Arguments

Arguments for Economic Benefit of Open Geodata

The PIRA Study

A study prepared for the European Commission in 2000 by PIRA estimated very large benefits from open access to public sector information (of which geodata service is a central part). They concluded:

  • “Cost recovery looks like an obvious way for governments to minimize the costs related to public sector information and contribute to maximizing value for money directly. In fact, it is not clear at all that this is the best approach to maximizing the economic value of public sector information to society as a whole. Moreover, it is not even clear that it is the best approach from the viewpoint of government finances. […] Estimates of the US public sector information market place suggest that it is up to five times the size of the EU market.” (emphasis added)

European tax payers should get open access to the geographic data collected with their own money

Currently Geographic Information is often collected by tax-funded National Mapping Agencies. If the INSPIRE directive is adopted these agencies will be encouraged to copyright all that publically funded information, making it more difficult and expensive for businesses and citizens to use and build services using geodata.

The United States has a competitive advantage for public geodata availability

See Weiss: Borders in Cyberspace

  • “Charging for public sector information may be counter-productive, even from the short term perspective of raising direct revenue for government agencies; Governments should make public sector information available in digital form at no more than the cost of dissemination; The fledgling EU market would not even have to double in size for governments to more than recoup in extra tax receipts what they would lose by ceasing to charge for public sector information”

The cheapest and most effective way to improve interoperability is to open access to geodata

Europe faces interesting problems in translating spatial models between different census systems, schemes of unique identifiers for spatial objects, kinds of environmental classifications and different languages. Widespread and extensive research carried out by many different academic research groups, small businesses and NGOs is the best way to effectively address these problems. Restricting access to geodata by charging for it will impede different kinds of experts from getting involved, problems won’t get resolved, and centralised solutions to them will be more expensive.

What’s wrong with the INSPIRE directive in its present form?

It does not provide open-access to state-collected geographic Data

Open access is the only way to realize the true social and commercial potential of state-collected geographic data. If we want to live up to the goals of the Lisbon Agenda [1] then open access is the only way to proceed.

It entrenches existing misguided cost-recovery approaches

See Analysis Of INSPIRE Text for details on how INSPIRE, as it has passed through the EU co-decision process, has acquired increasing emphasis on intellectual property rights which effectively provide a blanket get-out clause for public agencies not to share data.
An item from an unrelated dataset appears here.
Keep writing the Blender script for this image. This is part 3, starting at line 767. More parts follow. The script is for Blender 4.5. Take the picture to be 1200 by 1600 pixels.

It does Not Adequately Reflect the Interests of Stakeholders

Many potential stakeholders who collect and distribute geographic information were not consulted in this drafting of the directive. The Directive talks a lot about public authorities sharing data with each other. Many local government agencies have a lot of uses for geodata – managing voting processes, land use development planning, management of waste services, parks services etc – a monopoly pricing policy on the data they need will have a serious financial impact on them. Businesses and citizens whose lives are affected by spatial data services every day, have had no voice in the creation of INSPIRE.

The European Commission itself has criticised the Council’s Common Position

From the communication of the Commission to the European Parliament of 16 February 2006: “The Commission does not agree that intellectual property rights held by public authorities should be among the list of grounds for limiting public access to spatial data.”